Sunday, May 06, 2007

Duss's Top 10 Rock Albums

In order of release.

The Beatles, (The White Album)
This is the record that really opened the Beatles up for me. I wouldn’t say it’s their best, that’s Revolver, but something about this grand, brilliant, unfocused mess that creates for me the most palpable atmosphere of any of their recordings.

There’s a Riot Goin’ On, Sly and the Family Stone
It’s title an answer to Marvin Gaye’s question, I think it belongs on a list with Gaye’s masterpiece as one of the great protest records. That the tunes so successfully walk the line between traditional songs and loose jams is all the more amazing given that Sly recorded much of the music himself.

Rock and roll demi-glace. And on the complete other end of the rock spectrum…

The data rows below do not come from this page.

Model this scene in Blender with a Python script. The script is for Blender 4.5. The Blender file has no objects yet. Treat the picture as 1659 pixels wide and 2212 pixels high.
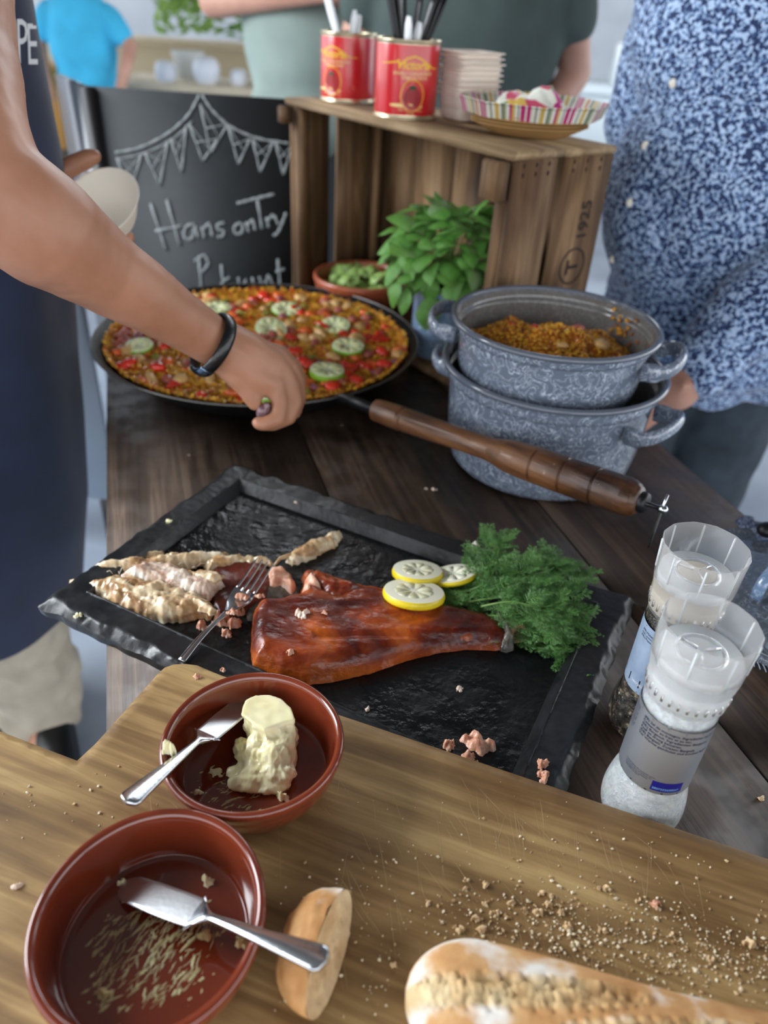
import bpy, bmesh, math, random
import numpy as np
from math import sin, cos, pi, radians, sqrt, atan2, exp, hypot
from mathutils import Vector, Matrix, noise, geometry
from mathutils.bvhtree import BVHTree
random.seed(7)
SC = bpy.context.scene
COL = SC.collection
T = 0.76            # table top height above the floor
H = 0.53            # camera height above the table top
# ---------------------------------------------------------------- camera
FPX = 1610.0; PITCH = radians(34.42); ROLL = radians(3.72)
F_ = Vector((0, cos(PITCH), -sin(PITCH)))
R0 = Vector((1, 0, 0)); U0 = Vector((0, sin(PITCH), cos(PITCH)))
R_ = R0 * cos(ROLL) + U0 * sin(ROLL); U_ = U0 * cos(ROLL) - R0 * sin(ROLL)
CAM = Vector((0, 0, T + H))
cd = bpy.data.cameras.new('camera'); co = bpy.data.objects.new('camera', cd); COL.objects.link(co)
cd.sensor_fit = 'VERTICAL'; cd.sensor_height = 36.0; cd.lens = FPX / 2212 * 36.0
cd.clip_start = 0.02; cd.clip_end = 100
m3 = Matrix((R_, U_, -F_)).transposed()
co.matrix_world = Matrix.Translation(CAM) @ m3.to_4x4()
cd.dof.use_dof = True; cd.dof.focus_distance = 0.62; cd.dof.aperture_fstop = 0.0262 / 0.0066
SC.camera = co
# ---------------------------------------------------------------- world, lights, exposure
SC.view_settings.view_transform = 'Standard'; SC.view_settings.look = 'None'
SC.view_settings.gamma = 1; SC.view_settings.use_curve_mapping = False
SC.view_settings.exposure = 0.42
w = bpy.data.worlds.new('sky'); SC.world = w; w.use_nodes = True
wn = w.node_tree.nodes; wl = w.node_tree.links
bg = wn['Background']
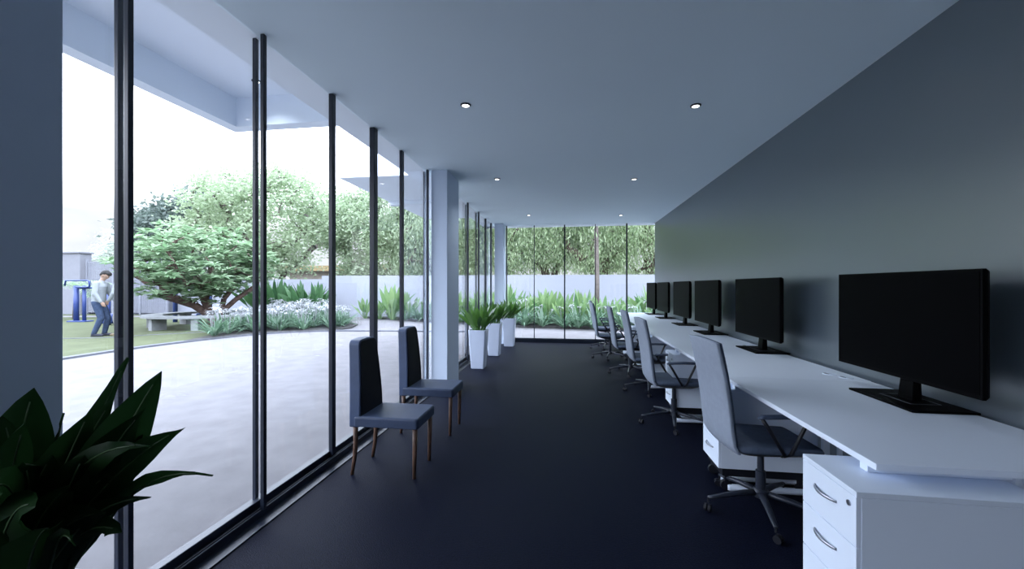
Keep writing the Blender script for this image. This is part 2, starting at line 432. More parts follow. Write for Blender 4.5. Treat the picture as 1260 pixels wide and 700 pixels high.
# ------------------------------------------------------------------ office chairs
def rrect(cx, cy, w, h, z, r, n=5, f=None):
    pts = []
    for (sx, sy, a0) in ((1, 1, 0), (-1, 1, 90), (-1, -1, 180), (1, -1, 270)):
        for k in range(n + 1):
            a = math.radians(a0 + 90 * k / n)
            pts.append((cx + sx * (w / 2 - r) + r * math.cos(a), cy + sy * (h / 2 - r) + r * math.sin(a), z))
    return pts
def make_chair():
    r = empty('office_chair')
    # backrest: tall shell, reclined, curving forward at the bottom
    prof = [(-.235, .425), (-.262, .47), (-.275, .56), (-.290, .70), (-.312, .85), (-.338, .98), (-.358, 1.068)]
    def shell(t, off, w0, w1, zmin=0):
        rings = []
        for i, (x, z) in enumerate(prof):
            k = i / (len(prof) - 1); w = w0 + (w1 - w0) * k
            row = []
            for j in range(9):
                y = -w + 2 * w * j / 8
                bow = .018 * (1 - (y / w) ** 2)
                row.append(Vector((x - bow + off, y, z + (.012 * (1 - (y / w) ** 2) if i == len(prof) - 1 else 0))))
            rings.append(row)
        return rings
    b = MB(); R0 = shell(0, 0, .212, .212); R1 = shell(0, .022, .212, .212)
    b.loft([a + c[::-1] for a, c in zip(R0, R1)])
    bk = b.build('backrest', M['chairback'], r, smooth=False, bevel=.006, seg=2)
    for p in bk.data.polygons: p.use_smooth = len(p.vertices) == 4
    b = MB(); R0 = shell(0, .0215, .200, .204); R1 = shell(0, .042, .188, .194)
    b.loft([a + c[::-1] for a, c in zip(R0[1:], R1[1:])])
    pd = b.build('back_cushion', M['seatfab'], bk, bevel=.008); 
    # seat
    rings = []
    for z, s in ((.428, .93), (.440, 1.0), (.462, 1.0), (.474, .97)):
        rings.append([(p[0], p[1], p[2] + (-.03 * max(0, (p[0] - .16) / .12) ** 2 if p[0] > .16 else 0)) for p in rrect(.012, 0, .50 * s, .445 * s, z, .07 * s)])
    b = MB(); b.loft(rings); st = b.build('seat', M['seatfab'], r, smooth=True)
    b = MB(); b.loft([rrect(.0, 0, .46, .425, .431, .06), rrect(.0, 0, .40, .36, .412, .06), rrect(.02, 0, .30, .24, .385, .05), rrect(.0, 0, .14, .12, .372, .04)])
    b.build('seat_pan', M['dark'], r)
    # arms
    for s in (-1, 1):
        y = s * .235
        pts = [(-.135, y, .648), (-.115, y, .655), (.02, y, .66), (.12, y, .657), (.155, y, .648)]
        b = MB(); b.tube(pts, [.012, .020, .021, .020, .012], 10, flat=.62); a = b.build('armrest', M['armpad'], r, smooth=True)
        b = MB(); b.tube([(-.115, y, .645), (-.085, y, .60), (.005, y * .985, .445), (.02, y * .8, .418)], .0105, 8)
        b.tube([(.135, y, .645), (.115, y, .60), (.045, y * .985, .445), (.03, y * .8, .418)], .0105, 8)
        b.build('arm_strut', M['dark'], a, smooth=True)
    b = MB(); b.lathe([(.028, .11), (.028, .25), (.019, .252), (.019, .385)], n=16); b.build('gas_lift', M['chairbase'], r, smooth=False)
    b = MB(); b.lathe([(.034, .085), (.046, .095), (.046, .125), (.036, .138)], n=20); hub = b.build('hub', M['chairbase'], r)
    for k in range(5):
        a = math.radians(183 + 72 * k); ca, sa = math.cos(a), math.sin(a)
        b = MB(); b.tube([(ca * .03, sa * .03, .115), (ca * .17, sa * .17, .103), (ca * .29, sa * .29, .082), (ca * .325, sa * .325, .078)], [.024, .020, .015, .013], 8, flat=.75)
        lg = b.build('leg', M['chairbase'], r, smooth=True)
        px, py = ca * .325, sa * .325; q = a + .9; dx, dy = math.cos(q), math.sin(q); nx, ny = -dy, dx
        b = MB(); b.tube([(px, py, .082), (px, py, .05)], .007, 8)
        for s in (-1, 1):
            c = Vector((px + dx * .012 + nx * .012 * s, py + dy * .012 + ny * .012 * s, .022)); h = Vector((nx, ny, 0)) * .007
            b.tube([c - h, c + h], .022, 14)
        b.build('castor', M['dark'], lg)
    return r
cl = ['grey high-backed office chair nearest the camera, beside the lower-right pedestal',
      'second grey office chair from the camera, pulled up to the desk row',
      'third grey office chair from the camera, behind the second one',
      'fourth grey office chair from the camera along the desks',
      'fifth grey office chair, its slim back standing before the end window',
      'farthest grey office chair, almost hidden behind the fifth chair']
c0 = make_chair()
for k, (x, y, a) in enumerate(((1.185, 2.69, 4), (1.06, 4.27, 3), (1.07, 5.55, 2), (.975, 6.62, 2), (.79, 7.95, 0), (.82, 9.2, 0))):
    r = c0 if k == 0 else copy_tree(c0)
    r.location = (x, y, 0); r.rotation_euler = (0, 0, math.radians(a)); tag(r, cl[k], 'office chair', 'office chairs at the desks')

# ------------------------------------------------------------------ visitor chairs
def make_visitor():
    r = empty('visitor_chair')
    rings = []
    for z, s in ((.365, .985), (.37, 1.0), (.425, 1.0), (.437, .985), (.442, .95)):
        w = .50 - (1 - s) * .4; d = .375 - (1 - s) * .4
        rings.append(rrect(.01, 0, w, d, z, .02, 3))
    b = MB(); b.loft(rings); b.build('seat', M['navy'], r, smooth=False, bevel=.004)
    # backrest: tapered slab with rounded shoulders
    out = []
    hw = lambda z: .182 - .052 * max(0, (z - .45) / .55) ** 1.15
    zs = [.36, .45, .55, .65, .75, .85, .92]
    side = [(hw(z), z) for z in zs]
    rr = .05; w = hw(.95)
    for k in range(7):
        a = PI / 2 * k / 6; side.append((w - rr + rr * math.cos(a), .945 + rr * math.sin(a)))
    poly = side + [(0, .999)] + [(-y, z) for y, z in side[::-1]]
    def ring(x): return [(x - .035 * max(0, (z - .5) / .5) ** 1.5, y, z) for y, z in poly]
    b = MB(); b.loft([ring(-.272), ring(-.188)]); bk = b.build('backrest', [M['navyedge']], r, bevel=.008, seg=3)
    b = MB(); b.loft([[(p[0], p[1] * .93, .36 + (p[2] - .36) * .985) for p in ring(x)] for x in (-.19, -.180)]); b.build('back_panel', M['navyshade'], bk, bevel=.004)  # front face carries painted shade in its colour
    for sx, sy in ((1, 1), (1, -1), (-1, 1), (-1, -1)):
        y = sy * .158
        if sx > 0: pts = [(.228, y, .37), (.226, y, .2), (.222, y, 0)]; rs = [.0195, .0165, .013]
        else: pts = [(-.235, y, .37), (-.232, y, .25), (-.242, y, .12), (-.262, y, 0)]; rs = [.0195, .0175, .015, .0125]
        b = MB(); b.tube(pts, rs, 10); b.build('leg', M['wood'], r, smooth=True)
    return r
v0 = make_visitor(); v0.location = (-1.335, 2.935, 0)
tag(v0, 'navy upholstered visitor chair with wooden legs, nearer of the pair by the glass', 'chair', 'navy visitor chairs by the window')
v1 = copy_tree(v0); v1.location = (-1.325, 3.785, 0)
tag(v1, 'navy upholstered visitor chair with wooden legs, farther one beside the white column', 'chair', 'navy visitor chairs by the window')

# ------------------------------------------------------------------ leaves
def add_leaf(b, base, dirv, length, width, droop=.3, fold=.25, seg=8, stalk=.12, twist=0.0, tip=1.0, rib=None):
    """lance shaped leaf: starts along dirv and bends towards the ground"""
    p = Vector(base); d = Vector(dirv).normalized(); L = []
    side = d.cross(Vector((0, 0, 1)))
    if side.length < 1e-3: side = Vector((1, 0, 0))
    side.normalize()
    if twist: side = Matrix.Rotation(twist, 3, d) @ side
    vs = []; fs = []
    step = length / seg
    for i in range(seg + 1):
        t = i / seg
        if t < stalk: w = width * .10
        else:
            q = (t - stalk) / (1 - stalk)
            w = width * (math.sin(PI * min(1, q ** .75 * .98 + .02)) ** .8) * .5 + .002
        if i == seg: w = .001
        nr = side.cross(d).normalized()
        vs += [p - side * w + nr * w * fold, p, p + side * w + nr * w * fold]
        if rib is not None and i < seg:
            rib.append((p - nr * .0, d.copy(), nr))
        dn = Vector((0, 0, -1)); d = (d + (dn - d * d.dot(dn)) * droop / seg * (0.4 + 1.2 * t)).normalized()
        side = (side - d * side.dot(d)).normalized()
        p = p + d * step
    for i in range(seg):
        a = i * 3; fs += [(a, a + 1, a + 4, a + 3), (a + 1, a + 2, a + 5, a + 4)]
    b.add(vs, fs)

def planter_body(r, w0, w1, h, soil=True):
    b = MB()
    rings = []
    for z, w in ((0, w0 - .012), (.01, w0), (h - .006, w1), (h, w1 - .006), (h, w1 - .03), (h - .05, w1 - .034)):
        rings.append(rrect(0, 0, w, w, z, .022, 4))
    b.loft(rings); p = b.build('planter', M['planter'], r, smooth=False, bevel=0)
    b = MB(); b.loft([rrect(0, 0, w1 - .034, w1 - .034, h - .06, .02, 4), rrect(0, 0, w1 - .034, w1 - .034, h - .03, .02, 4)]); b.build('soil', M['soil'], r)
rl = random.Random(3)
def make_pot():
    r = empty('potted_plant')
    planter_body(r, .225, .30, .655)
    b = MB()
    for k in range(46):
        a = k * 2.399; rad = .015 + .095 * math.sqrt(rl.random())
        lean = .16 + .62 * (k / 46) + rl.uniform(-.12, .12)
        d = (math.cos(a) * lean, math.sin(a) * lean, 1)
        add_leaf(b, (math.cos(a) * rad, math.sin(a) * rad, .60), d, rl.uniform(.36, .54), rl.uniform(.062, .09), rl.uniform(.15, .75), .3, 7, .30, rl.uniform(-.5, .5))
    b.build('foliage', M['leaf_pot'], r, smooth=True)
    return r
q0 = make_pot(); q0.location = (-1.535, 6.72, 0)
tag(q0, 'white square planter with glossy green leaves, nearest of three beyond the column', 'potted plant', 'white planters along the window')
for k, (x, y, l) in enumerate(((-1.50, 8.0, 'middle of three white planters with green leaves by the glass'),
                              (-1.385, 9.27, 'farthest white planter with green leaves, at the end window corner'))):
    r = copy_tree(q0); r.location = (x, y, 0); r.rotation_euler = (0, 0, 0)
    tag(r, l, 'potted plant', 'white planters along the window')
    for ch in r.children:
        if ch.name.startswith('foliage'): ch.rotation_euler = (0, 0, 1.3 + k * 1.7)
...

From the moment I first heard the BOMP!....BOMP!....BOMMMMMM that opens Foreplay at a Christian youth camp seminar about the evils of rock music, I was hooked. This is bloated, grandiose, hook-laden, radio-ready rock in all its unit-moving glory. Four part choir-boy harmonies? Yes. Double, triple, and quadruple tracked guitars? Hell yes. A drummer with one of the most formidable white guy afros ever? Absolutely.

Marquee Moon, Television
Who writes tunes like these? Television comparisons seem to get thrown around like confetti by rock critics these days, and they’re almost always misplaced. Rock hasn’t seen a front line which comes within sight of the technical skill and improvisational brilliance of Tom Verlaine and Richard Lloyd, let alone one supported by a back line like Fred Smith and Billy Ficca, since the band broke up in 1978. Except when they’ve reunited and toured.

Learning to Crawl, Pretenders
Chrissie Hynde’s gorgeous vibrato often distracts from her genuinely brilliant songwriting, but I’ve always felt that she deserved a place among rock’s elite. It feels a little odd to nominate this album, as it was the band’s first after the deaths of bassist Pete Farndon and guitarist James Honeyman-Scott, both of whom were integral to creating the band’s sound, but I think this is the record in which Hynde truly came into her own as a songwriter. Session guitarist Robbie McIntosh did a great job of staying true to the band’s established sound while still showing off his own impressive skills.

The Joshua Tree, U2
War came very close to being on this list, but the more I thought about, I realized that this is my favorite of the band’s albums. I remember when it came out it seemed to reveal the meaninglessness of so much else that was on pop radio. Every time I hear it I’m still amazed at how effectively the arrangements and production serve the tunes and lyrics. Side A has the hits, but for me it really comes alive on side B. One Tree Hill and Exit are favorites.

You’re Living All Over Me, Dinosaur Jr.
This record was a Road to Damascus moment for me. You know that great footage of Keith Moon's drums exploding? That's what this record sounds like from beginning to end. I mean, these guys were just pummeling their instruments, the songs were roaring, tempo-shifting masterpieces, and the record sounded like it had been mixed through a Speak n’ Spell. I loved that they didn’t scoff at or reject classic rock conventions as a lot of punks tended to, they embraced and reinterpreted those conventions through a kind of country-punk sensibility. God bless J Mascis for liberating the Big Guitar Solo from the metal ghetto.

Truth and Soul, Fishbone
Rock history is full of bands who never got the recognition they deserved, and Fishbone is one of the most egregiously overlooked. At the height of their powers in the late 80s and early 90s, Fishbone were probably the best live rock band in the world. This collection of songs comes the closest of any of their albums to capturing the eclectic, frenetic, always about to fly off the rails brilliance of their live shows. And it kicks off with a Curtis Mayfield cover.

Loveless, My Bloody Valentine
Among guitar-pop aficionados, this album is kind of a secret handshake. It’s rare that I meet someone who knows it for whom it isn’t a favorite. Gorgeous, lush vocals buried underneath stacks of surging and swooning guitars. An unparalleled achievement in the craft of recording, and a truly sublime work of art. I treasure this album so much that I should probably buy a few more copies to stash in secret locations around the country, just in case.